Le billard et les parties de ping-pong au Club du 3e âge heureux, la danse, les sorties culturelles et même un séjour à Saint-Pétersbourg attendront. À l’heure du déconfinement Stevan Ostoja ressort prudemment de son domicile. À 70 ans et après un infarctus, qui l’a contraint à anticiper son départ à la retraite, la vigilance est de mise. Un masque de protection sur le nez, ses escapades à l’extérieur sont comptées. Mais il a largement de quoi s’occuper dans son pavillon, avenue de l’Est. Il y a le jardin et l’atelier en rez-de-chaussée. Entre machine à coudre, ciseaux, fils et boutons, l’endroit concentre son demi-siècle d’activité professionnelle dans le prêt-à-porter et la haute couture.
400 masques cousus
Pour l’heure, l’ex-ouvrier hautement qualifié fabrique des masques barrières. « Sur proposition de ma voisine Geneviève j’ai rejoint au mois d’avril la Fabrique solidaire où, avec d’autres bénévoles, nous confectionnons des masques en tissu destinés aux jeunes », explique ce grand-père de quatre petits-enfants.
« Chaque semaine un agent de la Ville me livre un sac de trente pièces prédécoupées avec leur élastique que je couds à la machine. »

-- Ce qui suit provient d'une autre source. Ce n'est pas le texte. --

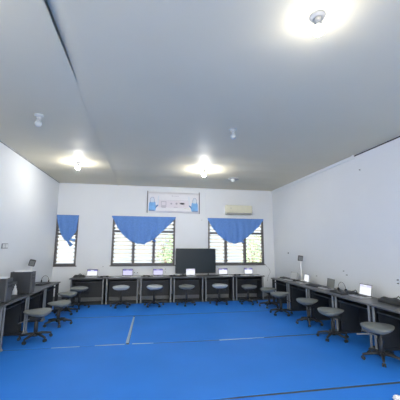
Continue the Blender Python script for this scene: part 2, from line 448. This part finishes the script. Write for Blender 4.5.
# ------------------------------------------------------------------ laptops
def laptop(x, y, rz, label, disp=('screen', 'screenh'), bezel='dark', base='silver', tilt=.16, group='open laptops on the desks', w=.32, h=.205, z=DZ):
    r = thing('laptop', label, 'laptop', (x, y, z), rz, group)
    MB().box((-w/2, -.21, 0), (w/2, .012, .018), .004).build('base', M[base], r)
    k = MB().box((-w/2+.02, -.115, .018), (w/2-.02, -.015, .0195))
    for i in range(4):
        for j in range(11):
            a = -w/2+.023 + j*(w-.046)/11; k.box((a, -.112+i*.024, .0195), (a+(w-.046)/11-.004, -.092+i*.024, .0215))
    k.build('keyboard', M['black'], r)
    MB().box((-.045, -.195, .018), (.045, -.125, .019)).build('touchpad', M['dark2'], r)
    T = Matrix.Translation((0, .006, .018)) @ Matrix.Rotation(-tilt, 4, 'X')
    lid = MB().box((-w/2, 0, 0), (w/2, .009, h), .003, T).build('lid', M[bezel], r)
    sc_ = MB(); e = .012
    sc_.box((-w/2+e, -.0015, .016), (w/2-e, .0, h-e), 0, T, 0)
    if disp[1]:
        sc_.box((-w/2+e, -.0022, h-e-.042), (w/2-e, -.0014, h-e), 0, T, 1)
        sc_.box((-.05, -.0026, h-e-.030), (.035, -.0016, h-e-.008), 0, T, 0)
    sc_.build('display', [M[disp[0]], M[disp[1] or disp[0]]], lid)
    return r
laptop(-1.665, 9.56, 0, 'open laptop with white screen on the leftmost back desk', ('screen', 'screenh'))
laptop(-.605, 9.56, 0, 'open laptop with lavender screen on the second back desk from left', ('screenp', 'screenh'))
laptop(.345, 9.55, 0, 'open laptop with lavender screen in the middle of the back row, left of the television', ('screenp', 'screenh'))
laptop(1.385, 9.46, 0, 'open laptop with white screen standing in front of the television', ('screen', 'screenp'), bezel='silver', w=.30)
laptop(2.485, 9.52, 0, 'open laptop with white screen, just right of the television', ('screen', 'screenh'), w=.31)
laptop(3.365, 9.52, 0, 'open laptop with white screen on the rightmost back desk', ('screen', 'screenh'), w=.30)
laptop(4.13, 7.93, -PI/2+.15, 'open laptop with pale dim screen on the farthest right-hand desk', ('off2', None), bezel='dark2', tilt=.25)
laptop(4.16, 7.28, -PI/2-.15, 'open laptop with white screen beside the thin white pole on the right', ('screen', None))
laptop(4.16, 6.25, -PI/2-.1, 'open grey laptop with a blank dim screen on the middle right desk', ('off', None), bezel='dark2')
laptop(4.17, 5.16, -PI/2, 'open laptop with bright white screen nearest the camera on the right row', ('screen', 'screenp'), w=.33, h=.22)

# ------------------------------------------------------------------ headphones
def headphones(x, y, rz, label, standing=True, R=.085, z=DZ):
    r = thing('headphones', label, 'headphones', (x, y, z), rz, 'headphones on the desks')
    if standing:
        pts = [(R*math.cos(t), 0, .045 + (R*1.5)*math.sin(t)) for t in [PI*k/16 for k in range(17)]]
        MB().tube(pts, .0042, 8).build('headband', M['black'], r)
        for s in (-1, 1):
            MB().lathe([(.0, 0), (.030, .002), (.036, .010), (.034, .026), (.0, .03)], 16, Matrix.Translation((s*R-.015*s, 0, .036)) @ Matrix.Rotation(s*PI/2, 4, 'Y')).build('ear_cup', M['black'], r)
    else:
        pts = [(R*math.cos(t), R*1.5*math.sin(t), .02) for t in [PI*k/16 for k in range(17)]]
        MB().tube(pts, .009, 8).build('headband', M['black'], r)
        for s in (-1, 1):
            MB().lathe([(.0, 0), (.038, .002), (.042, .014), (.038, .036), (.0, .042)], 16, Matrix.Translation((s*R, 0, 0))).build('ear_cup', M['black'], r)
    return r
headphones(-2.60, 8.30, .2, 'black headphones standing upright on the far left desk', True)
headphones(4.16, 5.82, PI/2+.2, 'black headphones with thin arched band on the middle right desk', True, .10)
headphones(-1.28, 9.42, .3, 'black headphones lying beside the white sheet on the back row, left end', False)
headphones(-.02, 9.42, -.5, 'black headphones lying on the desk under the middle window', False)
headphones(.80, 9.40, .8, 'black headphones lying just left of the television', False)
headphones(2.93, 9.40, .2, 'black headphones lying between the two rightmost back laptops', False)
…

L’un des seuls hommes de cette bande solidaire a déjà produit 400 pièces sur sa solide Juki japonaise.
« Je me fais plaisir et en me rendant utile, quoi demander de plus ? » Le temps est loin où le jeune émigrant débarquait en 1971 de sa Yougoslavie natale, son diplôme de tailleur-couturier en poche. Il a vécu les derniers feux du Sentier, le quartier parisien dédié au prêt-à-porter où il a travaillé à la pièce dans la confection de vestes et de manteaux. Pendant 7 ans, ce fut avec sa femme Mira dans un atelier rue de Touraine, prêté par un employeur. Il répliquait des vêtements inspirés de grandes marques.
Dior, Lagerfeld puis Alaïa
Contraint au chômage en 2001, l’intérim l’a fait glisser du prêt- à-porter à la confection de luxe.
« J’ai honoré des contrats chez Agnès B, puis Christian Dior où j’ai travaillé sur les vestes de Karl Lagerfeld, préparé la collection d’hiver du styliste John Galliano. »
Dans cet univers où l’étoffe s’ajuste sur la silhouette au millimètre près, Stevan a appris l’excellence, le labeur en équipe et les nuits blanches les veilles de défilés. Il passa les plus belles années de son métier dans l’atelier de la maison de couture Alaïa, un émigré comme lui.
« Le travail était stimulant, l’ambiance joyeuse et Azzedine Alaïa quelqu’un de blagueur et de très humain. »
Le couturier franco-tunisien montait alors vers son zénith. Les plus grandes stars et personnalités ont défilé dans son atelier parisien, et notre Bondynois n’en perdait pas une miette. La mort du créateur en novembre 2017 l’a saisi à l’hôpital où Stevan se remettait de son accident cardiaque. Si lui a dû cesser ses activités, Mira exerce toujours ses talents de couturière. Pendant ce temps Stevan s’applique à entretenir sa forme. « Dans ma nouvelle vie je marche beaucoup, je mange équilibré, sans sucre et j’ai banni l’alcool. » À son poignet, une montre connectée suit chacun de ses pas. Du cousu main pour surveiller sa santé.